| PROVIDED MATERIAL |
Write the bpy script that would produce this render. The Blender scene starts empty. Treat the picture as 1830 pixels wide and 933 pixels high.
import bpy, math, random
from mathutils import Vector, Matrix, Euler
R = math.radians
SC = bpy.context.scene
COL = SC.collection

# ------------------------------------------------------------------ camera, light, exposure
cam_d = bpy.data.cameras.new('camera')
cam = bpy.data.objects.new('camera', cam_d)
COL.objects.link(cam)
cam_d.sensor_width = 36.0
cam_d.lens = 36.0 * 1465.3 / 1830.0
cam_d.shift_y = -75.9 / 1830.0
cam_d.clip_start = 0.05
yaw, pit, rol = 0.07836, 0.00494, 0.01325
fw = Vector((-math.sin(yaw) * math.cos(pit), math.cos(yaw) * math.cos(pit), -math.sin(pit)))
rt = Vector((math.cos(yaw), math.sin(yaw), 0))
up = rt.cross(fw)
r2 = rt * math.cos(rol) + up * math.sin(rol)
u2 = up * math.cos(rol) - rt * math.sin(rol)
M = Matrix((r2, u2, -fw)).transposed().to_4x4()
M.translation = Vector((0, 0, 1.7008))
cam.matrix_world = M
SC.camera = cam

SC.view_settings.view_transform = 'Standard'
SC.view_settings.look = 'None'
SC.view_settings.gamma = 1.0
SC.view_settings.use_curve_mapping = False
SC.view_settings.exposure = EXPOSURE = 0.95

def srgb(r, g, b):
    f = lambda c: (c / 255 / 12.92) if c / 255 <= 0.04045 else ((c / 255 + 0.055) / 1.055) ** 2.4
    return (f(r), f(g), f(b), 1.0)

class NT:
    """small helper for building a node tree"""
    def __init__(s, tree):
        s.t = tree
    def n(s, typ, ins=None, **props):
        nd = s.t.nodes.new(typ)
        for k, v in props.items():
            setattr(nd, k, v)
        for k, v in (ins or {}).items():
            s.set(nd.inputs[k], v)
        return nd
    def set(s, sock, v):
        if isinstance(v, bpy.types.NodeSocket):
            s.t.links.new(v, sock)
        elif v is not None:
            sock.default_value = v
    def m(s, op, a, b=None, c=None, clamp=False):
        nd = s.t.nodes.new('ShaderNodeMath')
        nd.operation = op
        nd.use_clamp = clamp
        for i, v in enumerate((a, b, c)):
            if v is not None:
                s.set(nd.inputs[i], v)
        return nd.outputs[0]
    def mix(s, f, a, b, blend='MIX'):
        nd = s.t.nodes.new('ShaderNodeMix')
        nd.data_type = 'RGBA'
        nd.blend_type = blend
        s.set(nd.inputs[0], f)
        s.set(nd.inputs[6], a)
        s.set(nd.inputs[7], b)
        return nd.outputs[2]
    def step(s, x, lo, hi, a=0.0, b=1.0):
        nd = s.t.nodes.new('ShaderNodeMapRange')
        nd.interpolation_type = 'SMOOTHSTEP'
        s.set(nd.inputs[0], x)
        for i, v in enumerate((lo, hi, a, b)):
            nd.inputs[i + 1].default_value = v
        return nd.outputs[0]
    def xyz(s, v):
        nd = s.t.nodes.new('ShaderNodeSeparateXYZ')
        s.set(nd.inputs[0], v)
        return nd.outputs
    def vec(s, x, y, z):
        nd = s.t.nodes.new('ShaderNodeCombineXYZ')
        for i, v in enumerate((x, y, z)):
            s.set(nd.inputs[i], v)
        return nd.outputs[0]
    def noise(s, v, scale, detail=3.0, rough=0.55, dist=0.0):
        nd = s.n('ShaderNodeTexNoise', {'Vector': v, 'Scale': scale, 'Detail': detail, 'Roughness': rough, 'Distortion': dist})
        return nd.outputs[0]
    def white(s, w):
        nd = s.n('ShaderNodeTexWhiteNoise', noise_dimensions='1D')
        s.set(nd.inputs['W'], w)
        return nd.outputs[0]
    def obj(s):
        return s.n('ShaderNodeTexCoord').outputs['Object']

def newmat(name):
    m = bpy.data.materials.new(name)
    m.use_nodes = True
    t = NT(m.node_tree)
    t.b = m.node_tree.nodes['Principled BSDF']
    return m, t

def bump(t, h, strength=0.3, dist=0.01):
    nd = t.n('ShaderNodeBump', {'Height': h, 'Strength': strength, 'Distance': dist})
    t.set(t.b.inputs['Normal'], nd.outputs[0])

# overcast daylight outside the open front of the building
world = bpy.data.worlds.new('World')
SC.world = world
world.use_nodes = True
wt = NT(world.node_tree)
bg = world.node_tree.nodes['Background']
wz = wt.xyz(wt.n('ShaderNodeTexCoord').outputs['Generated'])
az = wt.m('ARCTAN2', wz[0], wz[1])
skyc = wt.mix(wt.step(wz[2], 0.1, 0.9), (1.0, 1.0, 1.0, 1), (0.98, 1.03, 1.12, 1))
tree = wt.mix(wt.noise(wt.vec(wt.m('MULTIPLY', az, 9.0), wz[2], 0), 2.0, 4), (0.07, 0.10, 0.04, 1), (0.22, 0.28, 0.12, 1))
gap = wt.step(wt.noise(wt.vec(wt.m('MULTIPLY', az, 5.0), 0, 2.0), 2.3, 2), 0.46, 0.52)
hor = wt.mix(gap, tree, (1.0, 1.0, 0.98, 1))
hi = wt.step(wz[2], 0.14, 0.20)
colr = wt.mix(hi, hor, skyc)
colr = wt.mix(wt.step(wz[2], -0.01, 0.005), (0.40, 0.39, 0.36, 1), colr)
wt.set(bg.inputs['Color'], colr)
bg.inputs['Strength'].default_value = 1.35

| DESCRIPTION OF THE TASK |
Print the material above verbatim, first line through the line containing "SC.camera = cam", both included.

| SOLUTION |
Write the bpy script that would produce this render. The Blender scene starts empty. Treat the picture as 1830 pixels wide and 933 pixels high.
import bpy, math, random
from mathutils import Vector, Matrix, Euler
R = math.radians
SC = bpy.context.scene
COL = SC.collection

# ------------------------------------------------------------------ camera, light, exposure
cam_d = bpy.data.cameras.new('camera')
cam = bpy.data.objects.new('camera', cam_d)
COL.objects.link(cam)
cam_d.sensor_width = 36.0
cam_d.lens = 36.0 * 1465.3 / 1830.0
cam_d.shift_y = -75.9 / 1830.0
cam_d.clip_start = 0.05
yaw, pit, rol = 0.07836, 0.00494, 0.01325
fw = Vector((-math.sin(yaw) * math.cos(pit), math.cos(yaw) * math.cos(pit), -math.sin(pit)))
rt = Vector((math.cos(yaw), math.sin(yaw), 0))
up = rt.cross(fw)
r2 = rt * math.cos(rol) + up * math.sin(rol)
u2 = up * math.cos(rol) - rt * math.sin(rol)
M = Matrix((r2, u2, -fw)).transposed().to_4x4()
M.translation = Vector((0, 0, 1.7008))
cam.matrix_world = M
SC.camera = cam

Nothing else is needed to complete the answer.